— Start TASK INPUT —

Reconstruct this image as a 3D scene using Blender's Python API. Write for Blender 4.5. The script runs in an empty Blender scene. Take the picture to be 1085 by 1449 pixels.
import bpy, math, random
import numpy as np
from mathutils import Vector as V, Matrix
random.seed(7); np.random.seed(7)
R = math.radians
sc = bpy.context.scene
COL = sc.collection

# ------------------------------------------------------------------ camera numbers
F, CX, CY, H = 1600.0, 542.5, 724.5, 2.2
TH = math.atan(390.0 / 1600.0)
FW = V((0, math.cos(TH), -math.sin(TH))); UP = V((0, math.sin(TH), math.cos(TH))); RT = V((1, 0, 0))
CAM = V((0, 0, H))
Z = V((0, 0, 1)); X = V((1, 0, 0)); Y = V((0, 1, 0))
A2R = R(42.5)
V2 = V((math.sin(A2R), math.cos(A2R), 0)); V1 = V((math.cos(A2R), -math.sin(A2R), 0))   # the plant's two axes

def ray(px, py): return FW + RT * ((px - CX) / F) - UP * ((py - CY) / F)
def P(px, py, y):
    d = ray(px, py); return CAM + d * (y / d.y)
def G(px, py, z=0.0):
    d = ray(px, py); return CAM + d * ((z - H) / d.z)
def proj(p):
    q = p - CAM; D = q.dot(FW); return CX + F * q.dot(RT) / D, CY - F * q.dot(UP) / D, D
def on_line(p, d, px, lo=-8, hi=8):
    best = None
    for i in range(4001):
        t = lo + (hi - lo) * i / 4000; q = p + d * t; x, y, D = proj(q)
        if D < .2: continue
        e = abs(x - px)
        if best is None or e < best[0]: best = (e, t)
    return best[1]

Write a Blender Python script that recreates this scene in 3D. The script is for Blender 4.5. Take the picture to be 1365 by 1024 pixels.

— End TASK INPUT —

> [SHORT EXERCISE] Print the entries exactly. Include every one.

> [RESULT OF THE EXERCISE]
Reconstruct this image as a 3D scene using Blender's Python API. Write for Blender 4.5. The script runs in an empty Blender scene. Take the picture to be 1085 by 1449 pixels.
import bpy, math, random
import numpy as np
from mathutils import Vector as V, Matrix
random.seed(7); np.random.seed(7)
R = math.radians
sc = bpy.context.scene
COL = sc.collection

# ------------------------------------------------------------------ camera numbers
F, CX, CY, H = 1600.0, 542.5, 724.5, 2.2
TH = math.atan(390.0 / 1600.0)
FW = V((0, math.cos(TH), -math.sin(TH))); UP = V((0, math.sin(TH), math.cos(TH))); RT = V((1, 0, 0))
CAM = V((0, 0, H))
Z = V((0, 0, 1)); X = V((1, 0, 0)); Y = V((0, 1, 0))
A2R = R(42.5)
V2 = V((math.sin(A2R), math.cos(A2R), 0)); V1 = V((math.cos(A2R), -math.sin(A2R), 0))   # the plant's two axes

def ray(px, py): return FW + RT * ((px - CX) / F) - UP * ((py - CY) / F)
def P(px, py, y):
    d = ray(px, py); return CAM + d * (y / d.y)
def G(px, py, z=0.0):
    d = ray(px, py); return CAM + d * ((z - H) / d.z)
def proj(p):
    q = p - CAM; D = q.dot(FW); return CX + F * q.dot(RT) / D, CY - F * q.dot(UP) / D, D
def on_line(p, d, px, lo=-8, hi=8):
    best = None
    for i in range(4001):
        t = lo + (hi - lo) * i / 4000; q = p + d * t; x, y, D = proj(q)
        if D < .2: continue
        e = abs(x - px)
        if best is None or e < best[0]: best = (e, t)
    return best[1]

Write a Blender Python script that recreates this scene in 3D. The script is for Blender 4.5. Take the picture to be 1365 by 1024 pixels.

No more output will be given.